Green campus is leading the field

Edinburgh College's community garden hosts visitors from Fisherrow hub, an example of how the college acts as a green resource

Edinburgh College's community garden hosts visitors from Fisherrow hub, an example of how the college acts as a green resource

1
Have your say

By integrating sustainable technologies in life of our college, we contribute to environmental revolution, writes Martin Webb

Edinburgh College has just been nominated for three Green Gown Awards, which celebrate the achievements in sustainability of the UK’s universities and colleges. We are one of eight colleges to have been recognised among a list dominated by universities, and the nominations reflect the hard work we’ve been doing in our attempt to embed sustainable practices throughout every facet of the college.

As an important part of our local communities, the education sector has a responsibility to operate in an environmentally sensitive way, ensuring we protect and enhance our surroundings to benefit students, staff and all around us. But we also have a duty to our students to make sure they’re fully equipped to succeed in a changing world, supporting them to take advantage of learning opportunities presented by sustainable development.

We applaud everyone nominated. It’s encouraging to see the education sector committed to sustainable practices, especially during a time of tightened resources.

Our own nominations exemplify the kinds of projects we’re working on to achieve our goals in embedding a sustainable culture throughout our college. They cover a vast tract of ground, from improving the environmental impact of our estates and facilities to instilling sustainability across our curriculum and using our green projects to provide new learning and development opportunities for community partners and students, including many with additional support needs.

Our community gardens scheme, nominated for a Student Engagement Award, ties these strands together, improving our environment while providing opportunities for students to learn and develop. The college has two thriving community gardens and is developing four community orchards at its campuses. The first garden launched at Milton Road Campus in 2012 as part of a student-led project but has developed into an important college and community resource. The gardens are run by the college Sustainability team, and provide learning opportunities for students, staff, local groups and local people about growing food and healthy living, as well as gaining new skills, building self-confidence and increasing employability.

The gardens play an important part in curriculum delivery and are used by a wide range of student groups, from those with additional support needs, who use the garden as part of partnerships with local agencies, to bricklaying and carpentry and joinery students, who have helped build the gardens as part of their work experience. Our College Community and English for Speakers of Other Languages (Esol) curriculum centres also use the gardens in curriculum, respectively as a place to engage with local community groups and as an outdoor learning environment.
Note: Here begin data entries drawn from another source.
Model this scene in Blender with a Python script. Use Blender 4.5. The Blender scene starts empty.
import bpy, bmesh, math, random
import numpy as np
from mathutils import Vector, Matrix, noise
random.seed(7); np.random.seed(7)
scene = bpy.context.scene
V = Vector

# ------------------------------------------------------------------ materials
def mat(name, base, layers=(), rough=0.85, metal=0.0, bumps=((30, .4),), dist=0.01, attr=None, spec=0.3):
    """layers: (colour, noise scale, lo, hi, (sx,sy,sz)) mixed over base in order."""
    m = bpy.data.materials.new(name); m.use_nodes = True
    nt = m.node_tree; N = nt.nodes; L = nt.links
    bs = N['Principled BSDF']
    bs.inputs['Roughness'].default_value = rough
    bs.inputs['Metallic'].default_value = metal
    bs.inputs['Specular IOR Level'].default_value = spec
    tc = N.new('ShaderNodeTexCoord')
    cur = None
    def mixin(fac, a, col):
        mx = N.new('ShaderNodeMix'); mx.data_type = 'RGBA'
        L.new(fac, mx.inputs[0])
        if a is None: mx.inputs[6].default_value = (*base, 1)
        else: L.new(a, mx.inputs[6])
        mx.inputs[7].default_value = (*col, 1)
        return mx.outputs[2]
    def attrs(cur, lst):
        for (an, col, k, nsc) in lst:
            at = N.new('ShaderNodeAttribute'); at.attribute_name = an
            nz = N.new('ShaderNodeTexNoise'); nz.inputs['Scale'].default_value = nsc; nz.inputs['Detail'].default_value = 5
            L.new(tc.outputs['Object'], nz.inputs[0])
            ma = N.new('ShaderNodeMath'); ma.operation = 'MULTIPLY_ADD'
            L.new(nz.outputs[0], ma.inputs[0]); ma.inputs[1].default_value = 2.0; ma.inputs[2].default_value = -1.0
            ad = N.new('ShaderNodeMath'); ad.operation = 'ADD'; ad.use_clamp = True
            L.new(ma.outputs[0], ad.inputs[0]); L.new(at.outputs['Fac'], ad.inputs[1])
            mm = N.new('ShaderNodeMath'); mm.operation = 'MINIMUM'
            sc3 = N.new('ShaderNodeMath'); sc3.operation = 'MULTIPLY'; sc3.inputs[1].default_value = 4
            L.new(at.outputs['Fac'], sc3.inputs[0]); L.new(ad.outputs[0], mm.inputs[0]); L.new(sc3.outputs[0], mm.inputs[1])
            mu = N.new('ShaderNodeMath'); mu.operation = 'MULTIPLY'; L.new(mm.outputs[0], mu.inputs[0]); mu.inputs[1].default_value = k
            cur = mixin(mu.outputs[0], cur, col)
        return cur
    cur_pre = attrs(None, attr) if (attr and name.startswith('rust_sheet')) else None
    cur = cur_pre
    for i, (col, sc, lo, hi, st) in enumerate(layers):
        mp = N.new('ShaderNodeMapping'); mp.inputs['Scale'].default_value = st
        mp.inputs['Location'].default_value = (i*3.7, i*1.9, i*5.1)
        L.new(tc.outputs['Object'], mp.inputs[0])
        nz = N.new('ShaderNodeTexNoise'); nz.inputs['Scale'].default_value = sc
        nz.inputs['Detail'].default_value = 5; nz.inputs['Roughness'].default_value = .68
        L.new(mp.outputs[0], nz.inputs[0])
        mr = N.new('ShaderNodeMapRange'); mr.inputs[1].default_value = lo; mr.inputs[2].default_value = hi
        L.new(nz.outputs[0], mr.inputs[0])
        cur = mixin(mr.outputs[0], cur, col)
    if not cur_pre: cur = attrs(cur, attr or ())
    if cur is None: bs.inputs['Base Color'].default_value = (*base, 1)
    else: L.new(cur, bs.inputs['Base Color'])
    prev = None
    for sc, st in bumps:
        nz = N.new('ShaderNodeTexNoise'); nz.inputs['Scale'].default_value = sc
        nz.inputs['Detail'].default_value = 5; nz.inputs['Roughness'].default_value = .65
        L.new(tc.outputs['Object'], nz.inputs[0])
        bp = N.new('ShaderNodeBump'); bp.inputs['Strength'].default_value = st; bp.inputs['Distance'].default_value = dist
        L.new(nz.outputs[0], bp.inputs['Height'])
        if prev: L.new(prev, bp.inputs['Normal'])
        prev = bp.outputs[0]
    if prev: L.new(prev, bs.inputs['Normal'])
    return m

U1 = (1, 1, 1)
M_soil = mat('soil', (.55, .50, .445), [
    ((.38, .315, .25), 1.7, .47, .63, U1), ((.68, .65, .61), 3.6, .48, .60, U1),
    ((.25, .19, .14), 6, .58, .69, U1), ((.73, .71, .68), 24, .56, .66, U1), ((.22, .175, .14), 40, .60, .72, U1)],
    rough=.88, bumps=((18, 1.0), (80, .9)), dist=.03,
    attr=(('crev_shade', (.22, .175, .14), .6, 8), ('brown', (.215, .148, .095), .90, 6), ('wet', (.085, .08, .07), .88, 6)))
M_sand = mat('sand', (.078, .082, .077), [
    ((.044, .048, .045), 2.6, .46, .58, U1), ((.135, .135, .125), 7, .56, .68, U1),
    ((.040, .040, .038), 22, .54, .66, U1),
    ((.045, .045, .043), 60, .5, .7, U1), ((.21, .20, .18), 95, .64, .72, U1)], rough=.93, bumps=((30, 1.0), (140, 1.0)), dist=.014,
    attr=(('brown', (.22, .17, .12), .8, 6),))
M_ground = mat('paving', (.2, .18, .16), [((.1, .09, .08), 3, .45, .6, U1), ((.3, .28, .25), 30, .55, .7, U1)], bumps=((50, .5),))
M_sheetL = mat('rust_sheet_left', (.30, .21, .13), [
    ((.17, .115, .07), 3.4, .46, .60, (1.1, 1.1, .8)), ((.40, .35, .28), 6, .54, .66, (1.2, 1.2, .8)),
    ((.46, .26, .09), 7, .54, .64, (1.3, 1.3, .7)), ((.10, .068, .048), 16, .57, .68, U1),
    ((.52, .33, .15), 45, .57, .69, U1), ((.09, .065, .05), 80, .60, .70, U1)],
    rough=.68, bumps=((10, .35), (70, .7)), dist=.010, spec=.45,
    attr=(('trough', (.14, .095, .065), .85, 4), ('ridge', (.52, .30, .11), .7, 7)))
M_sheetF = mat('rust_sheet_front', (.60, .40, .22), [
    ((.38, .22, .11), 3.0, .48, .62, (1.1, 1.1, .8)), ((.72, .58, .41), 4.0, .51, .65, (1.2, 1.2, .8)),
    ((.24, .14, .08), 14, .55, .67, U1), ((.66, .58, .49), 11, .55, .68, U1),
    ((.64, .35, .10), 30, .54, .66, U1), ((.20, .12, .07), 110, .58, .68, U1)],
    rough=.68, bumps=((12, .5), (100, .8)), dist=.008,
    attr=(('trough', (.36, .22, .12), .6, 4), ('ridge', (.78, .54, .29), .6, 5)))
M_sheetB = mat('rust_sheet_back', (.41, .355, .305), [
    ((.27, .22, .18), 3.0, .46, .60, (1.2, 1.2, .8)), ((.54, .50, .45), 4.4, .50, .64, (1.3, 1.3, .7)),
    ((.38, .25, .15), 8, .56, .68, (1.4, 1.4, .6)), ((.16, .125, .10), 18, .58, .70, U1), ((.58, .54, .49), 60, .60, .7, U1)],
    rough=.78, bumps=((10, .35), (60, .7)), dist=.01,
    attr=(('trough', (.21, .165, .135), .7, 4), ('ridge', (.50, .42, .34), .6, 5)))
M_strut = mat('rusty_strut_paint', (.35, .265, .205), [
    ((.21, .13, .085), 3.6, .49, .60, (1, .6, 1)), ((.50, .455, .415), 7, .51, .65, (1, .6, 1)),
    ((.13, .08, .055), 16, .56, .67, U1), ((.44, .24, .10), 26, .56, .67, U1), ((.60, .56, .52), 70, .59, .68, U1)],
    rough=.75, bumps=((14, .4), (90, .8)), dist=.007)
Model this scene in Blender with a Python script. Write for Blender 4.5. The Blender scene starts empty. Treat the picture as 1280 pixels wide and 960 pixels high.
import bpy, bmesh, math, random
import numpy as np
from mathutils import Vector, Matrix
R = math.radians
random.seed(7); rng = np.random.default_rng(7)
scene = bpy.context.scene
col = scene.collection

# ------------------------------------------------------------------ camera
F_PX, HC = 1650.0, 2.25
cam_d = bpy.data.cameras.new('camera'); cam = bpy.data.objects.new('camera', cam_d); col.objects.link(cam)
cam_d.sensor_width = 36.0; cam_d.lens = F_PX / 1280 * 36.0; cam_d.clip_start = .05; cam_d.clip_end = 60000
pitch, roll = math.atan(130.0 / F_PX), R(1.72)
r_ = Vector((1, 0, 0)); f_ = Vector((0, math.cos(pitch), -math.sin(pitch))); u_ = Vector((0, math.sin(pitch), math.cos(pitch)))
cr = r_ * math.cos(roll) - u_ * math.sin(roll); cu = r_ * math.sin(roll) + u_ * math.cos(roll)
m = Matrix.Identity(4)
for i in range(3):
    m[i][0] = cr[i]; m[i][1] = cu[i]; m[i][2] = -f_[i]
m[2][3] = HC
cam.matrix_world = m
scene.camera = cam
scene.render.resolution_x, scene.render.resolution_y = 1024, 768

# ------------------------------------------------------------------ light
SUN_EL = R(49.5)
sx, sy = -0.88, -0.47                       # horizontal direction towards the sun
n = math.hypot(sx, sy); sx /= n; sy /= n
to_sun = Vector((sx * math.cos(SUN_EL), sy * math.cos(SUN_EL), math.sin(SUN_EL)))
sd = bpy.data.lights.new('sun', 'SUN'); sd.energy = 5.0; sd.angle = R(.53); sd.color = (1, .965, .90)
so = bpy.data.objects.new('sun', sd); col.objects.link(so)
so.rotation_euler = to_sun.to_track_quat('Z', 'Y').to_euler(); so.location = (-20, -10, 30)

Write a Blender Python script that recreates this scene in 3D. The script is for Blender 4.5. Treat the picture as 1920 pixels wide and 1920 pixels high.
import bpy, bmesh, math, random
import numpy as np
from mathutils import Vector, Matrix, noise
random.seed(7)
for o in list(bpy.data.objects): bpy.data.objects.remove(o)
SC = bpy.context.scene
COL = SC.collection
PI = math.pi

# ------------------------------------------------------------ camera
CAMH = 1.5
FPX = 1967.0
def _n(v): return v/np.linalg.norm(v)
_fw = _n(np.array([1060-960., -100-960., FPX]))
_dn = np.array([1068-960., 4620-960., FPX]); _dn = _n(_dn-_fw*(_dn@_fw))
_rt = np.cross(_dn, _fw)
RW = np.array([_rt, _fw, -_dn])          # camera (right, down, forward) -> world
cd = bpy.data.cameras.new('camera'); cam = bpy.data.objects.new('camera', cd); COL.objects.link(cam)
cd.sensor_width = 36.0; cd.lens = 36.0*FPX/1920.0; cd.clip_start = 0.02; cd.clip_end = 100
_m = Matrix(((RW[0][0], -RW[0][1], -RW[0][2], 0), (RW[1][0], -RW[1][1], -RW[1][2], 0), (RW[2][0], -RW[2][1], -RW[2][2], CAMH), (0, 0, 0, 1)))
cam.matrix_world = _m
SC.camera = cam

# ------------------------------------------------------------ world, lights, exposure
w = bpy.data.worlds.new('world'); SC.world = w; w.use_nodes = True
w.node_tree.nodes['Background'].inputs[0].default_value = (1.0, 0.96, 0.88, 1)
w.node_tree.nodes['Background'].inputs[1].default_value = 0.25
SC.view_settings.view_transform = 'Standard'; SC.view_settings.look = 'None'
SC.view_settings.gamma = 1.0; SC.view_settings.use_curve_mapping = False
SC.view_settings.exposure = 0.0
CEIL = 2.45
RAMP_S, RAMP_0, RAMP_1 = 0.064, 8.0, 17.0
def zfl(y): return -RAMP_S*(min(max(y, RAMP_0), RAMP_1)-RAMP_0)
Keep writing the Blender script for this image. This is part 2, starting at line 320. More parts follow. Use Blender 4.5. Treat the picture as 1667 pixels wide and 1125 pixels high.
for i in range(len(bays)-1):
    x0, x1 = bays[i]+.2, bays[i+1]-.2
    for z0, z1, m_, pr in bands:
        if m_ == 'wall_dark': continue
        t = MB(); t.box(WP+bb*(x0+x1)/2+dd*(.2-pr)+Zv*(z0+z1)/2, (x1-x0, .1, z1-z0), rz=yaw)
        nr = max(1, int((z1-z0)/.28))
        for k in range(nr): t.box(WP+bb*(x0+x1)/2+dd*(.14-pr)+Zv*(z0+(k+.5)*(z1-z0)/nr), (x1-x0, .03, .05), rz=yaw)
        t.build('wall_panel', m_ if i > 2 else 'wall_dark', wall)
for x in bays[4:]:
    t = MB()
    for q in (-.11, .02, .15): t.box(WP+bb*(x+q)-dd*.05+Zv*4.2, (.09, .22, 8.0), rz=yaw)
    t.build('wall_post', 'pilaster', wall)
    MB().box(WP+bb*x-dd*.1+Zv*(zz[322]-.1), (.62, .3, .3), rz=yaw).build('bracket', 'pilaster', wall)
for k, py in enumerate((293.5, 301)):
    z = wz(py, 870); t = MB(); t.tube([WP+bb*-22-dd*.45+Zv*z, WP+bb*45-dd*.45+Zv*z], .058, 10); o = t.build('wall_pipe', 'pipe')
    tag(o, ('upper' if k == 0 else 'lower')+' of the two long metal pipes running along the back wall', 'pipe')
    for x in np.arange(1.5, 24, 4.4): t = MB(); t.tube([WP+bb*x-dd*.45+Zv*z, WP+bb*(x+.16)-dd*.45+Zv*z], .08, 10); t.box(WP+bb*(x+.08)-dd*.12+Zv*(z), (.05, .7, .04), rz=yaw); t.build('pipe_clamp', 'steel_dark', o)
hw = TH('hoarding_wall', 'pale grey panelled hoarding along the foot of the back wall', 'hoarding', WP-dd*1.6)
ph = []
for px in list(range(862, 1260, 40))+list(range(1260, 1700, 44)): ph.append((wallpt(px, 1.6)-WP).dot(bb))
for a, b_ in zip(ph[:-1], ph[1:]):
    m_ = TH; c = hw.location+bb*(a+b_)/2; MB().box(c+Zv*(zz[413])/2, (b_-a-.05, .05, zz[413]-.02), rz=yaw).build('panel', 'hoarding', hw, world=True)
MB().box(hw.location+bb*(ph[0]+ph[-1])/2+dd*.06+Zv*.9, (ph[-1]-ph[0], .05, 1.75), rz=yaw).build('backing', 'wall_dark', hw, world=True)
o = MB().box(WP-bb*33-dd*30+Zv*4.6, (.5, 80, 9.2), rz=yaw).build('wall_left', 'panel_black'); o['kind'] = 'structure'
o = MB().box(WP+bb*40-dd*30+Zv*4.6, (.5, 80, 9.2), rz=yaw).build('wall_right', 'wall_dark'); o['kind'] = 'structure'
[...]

The benefits of the gardens to our immediate college environment are visible, and our teaching staff and community partners report significant positive impact for students. Many have gained new skills and confidence, equipping them to progress and succeed further in education or employment.

In addition, our electric vehicle project is nominated in the Facilities and Services category. Since 2012, our Engineering team has been operating a fleet of electric cars to provide staff with a sustainable, low-cost, low-carbon transport option between campuses and corporate travel. The success and expansion of the fleet has led to a significant impact on the number of trips in staff members’ own cars, reducing CO2 emissions and fuel expenses. To date, the fleet has covered a distance of 86,277 miles, saving 28.6t/CO2e GHG emissions that would have come from equivalent medium-sized petrol vehicles. Total savings on fuel are £38,825.

The electric cars are also fully integrated into the curriculum, offering students on our Engineering, Automotive and Electrical courses hands-on experience of the vehicles to benefit their understanding of environmentally friendly transport. In addition, three electric vehicle scholarships have been introduced, in partnership with local car dealer Alex F Noble & Son, to give student further insight into this rapidly developing area.

Our third award nomination – in the Carbon Reduction category – includes aspects of both the community garden and electric vehicle projects. Over the last year, the college has embarked on a sustained drive to reduce carbon emissions across all areas, with the electric vehicles and community gardens and orchards integral to this. Other aspects of carbon reduction include an 8 per cent reduction in electricity use, which may come down further; ebikes joining the electric vehicle fleet as part of the green travel plan; a new waste reduction programme; and the increasing adoption of sustainability practices in the curriculum. The college’s Hair and Beauty team launched a new eco-friendly Hair and Beauty Academy salon last academic year, for example.

These award-nominated projects are by no means an exhaustive list, with, for instance, our solar meadow continuing to generate power for the grid and give students learning opportunities. We also intend to expand our portfolio of sustainability projects, to keep up with developments and ensure we are leading the way.

With these projects proving successful and achieving public recognition, we’re confident we’re on the right track towards a sustainable future at Edinburgh College. And looking at the superb work being done throughout the sector is a real fillip to continue our efforts.